Welcome PAC, co-founded by Liam Kerr and Lauren Pope, became the financial engine. FEC filings show donors like David and Patricia Nierenberg contributing $770,000 since early 2024. The group identified and backed candidates in districts that Donald Trump had carried, betting that the right messenger could flip them.
The results on March 3 validated that bet across multiple states.
In Texas, Talarico ran on a platform that defied traditional labels. He used his seminary background to make what he called a "Biblical case" for taxing the wealthy while hammering border security and public safety. On election night in Austin, he told supporters: "They're going to call me a radical leftist, a fake Christian, because we're a threat to their corrupt system."

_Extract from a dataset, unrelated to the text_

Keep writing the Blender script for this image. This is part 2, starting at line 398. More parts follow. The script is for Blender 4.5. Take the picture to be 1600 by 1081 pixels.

On the Republican side, the Texas Senate race produced its own upheaval. Incumbent Senator John Cornyn and Attorney General Ken Paxton failed to secure majorities and will face a primary runoff in May. Meanwhile, Representative Dan Crenshaw lost his House seat to right-wing challenger Steve Toth, who took 56 percent of the vote.
In Illinois, Lieutenant Governor Juliana Stratton won the Democratic Senate nomination with 39.8 percent in a five-candidate field, defeating Representative Raja Krishnamoorthi, who had left his House seat to run. Stratton adopted the same populist-centrist formula that worked for Talarico.
Arkansas delivered another signal. Democrat Alex Holladay won a special state house election with 57 percent, flipping a seat previously held by Republicans in a deep-red state.